# Data
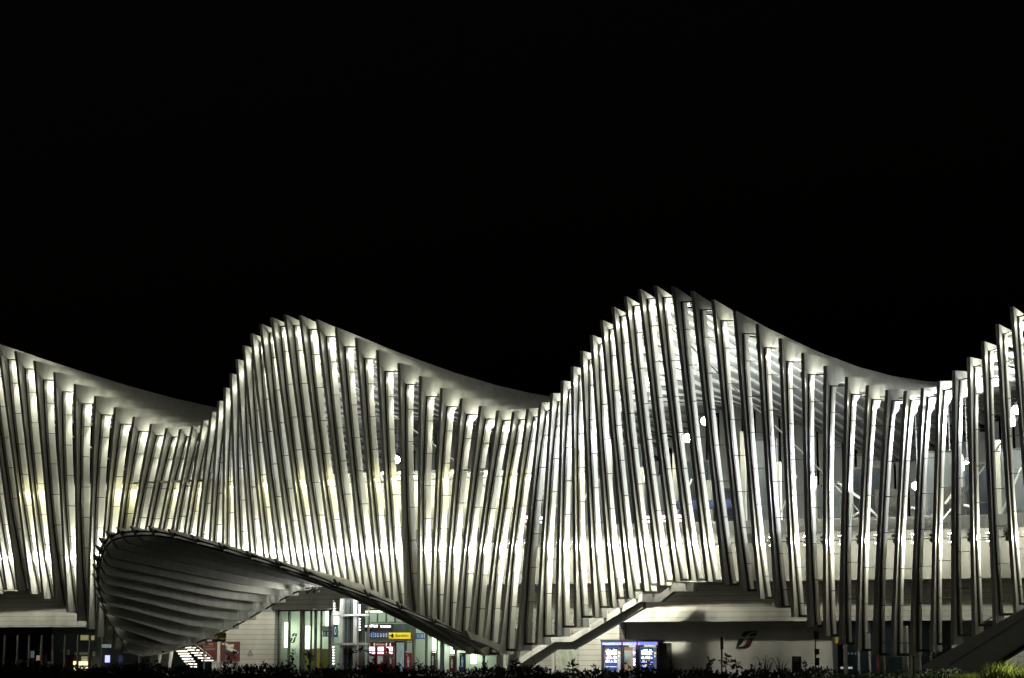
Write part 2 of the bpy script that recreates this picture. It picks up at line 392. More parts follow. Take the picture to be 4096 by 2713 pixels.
# right-hand far ground floor: grooved wall beyond the stairs
xf_ = at(3800, 2600, 6.2).x
mb = MB(); mb.box(xf_, XR, 6.6, 6.9, 0, 3.338, m_board); mb.build('clad_wall', station)

# --- glazed hall: mullions, panes
hall = thing('glazed_entrance', 'greenish lit glazed entrance hall front under the ribbed canopy', 'entrance', (20, 6, 0))
x0, x1 = xb_+.003, xc_-.003
mb = MB(); mb.face([(x0,6.0,0),(x1,6.0,0),(x1,6.0,4.25),(x0,6.0,4.25)], m_sglass); mb.build('pane', hall)
for (ua, ub) in ((1100,1116),(1150,1157),(1198,1202),(1206,1214),(1239,1243),(1256,1263),(1280,1284),(1313,1321),(1395,1399),(1648,1658),(1700,1706),(1744,1747),(1766,1772),(1817,1823),(1930,1936)):
    pbox('mullion', ua, 2441, ub, 2705, 5.93, 0.16, m_frame, hall)
mb = MB(); mb.box(x0, x1, 5.92, 6.1, 4.13, 4.24, m_frame); mb.build('head_rail', hall)
# inside of the hall
mb = MB(); mb.box(x0-5, x1+1.5, 10.5, 10.7, 0, 5.69, m_int); mb.build('inner_wall', hall)
for (u, v0, v1) in ((1146, 2490, 2590), (1230, 2505, 2598), (1311, 2445, 2505), (1338, 2450, 2500), (1738, 2545, 2640), (1810, 2565, 2615), (1892, 2600, 2655)):
    o = pbox('wall_light', u-8, v0, u+8, v1, 9.9, 0.2, m_tube, hall)
    p = at(u, (v0+v1)/2, 9.7); point('wall_glow', (p.x, 9.55, p.z), 26, (.93, 1, .8), .3)
mb = pbx(MB(), 1280, 2504, 1330, 2526, 8.6, .1, m_int); mb.build('beam', hall)
pbox('portal_wall', 1466, 2496, 1656, 2572, 9.0, .2, m_shopin, hall)
pbox('beam', 1470, 2488, 1655, 2493, 7.6, .3, m_int, hall); pbox('beam', 1470, 2551, 1655, 2569, 7.8, .3, m_int, hall)
for k in range(6):
    pbox('clerestory_bar', 1472+k*35, 2455, 1475+k*35, 2488, 7.5, .1, m_frame, hall)
pbox('ceiling_light', 1455, 2443, 1556, 2449, 7.3, .15, m_tube, hall)
pbox('yellow_pillar', 1259, 2594, 1268, 2700, 7.0, .4, m_yel, hall)
pbox('counter', 1215, 2596, 1320, 2700, 7.6, .5, m_goody if False else mat('olive counter', (0.16, 0.17, 0.05), 0.5), hall)
for (u, wd) in ((1192, 25), (1290, 25), (1420, 30), (1560, 30), (1690, 30), (1790, 30), (1880, 30)):
    p = at(u, 2450, 8.4); area('hall_lamp', (p.x, 8.4, 5.6), wd*2.2, 1.2, 0.5, (0.93, 1.0, 0.87))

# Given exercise
Write out again exactly the lines from the start of the data above through the line containing "mb = MB(); mb.box(xf_, XR, 6.6, 6.9, 0, 3.338, m_board);", inclusive, excluding any pictures.

# Expected answer
Write part 2 of the bpy script that recreates this picture. It picks up at line 392. More parts follow. Take the picture to be 4096 by 2713 pixels.
# right-hand far ground floor: grooved wall beyond the stairs
xf_ = at(3800, 2600, 6.2).x
mb = MB(); mb.box(xf_, XR, 6.6, 6.9, 0, 3.338, m_board); mb.build('clad_wall', station)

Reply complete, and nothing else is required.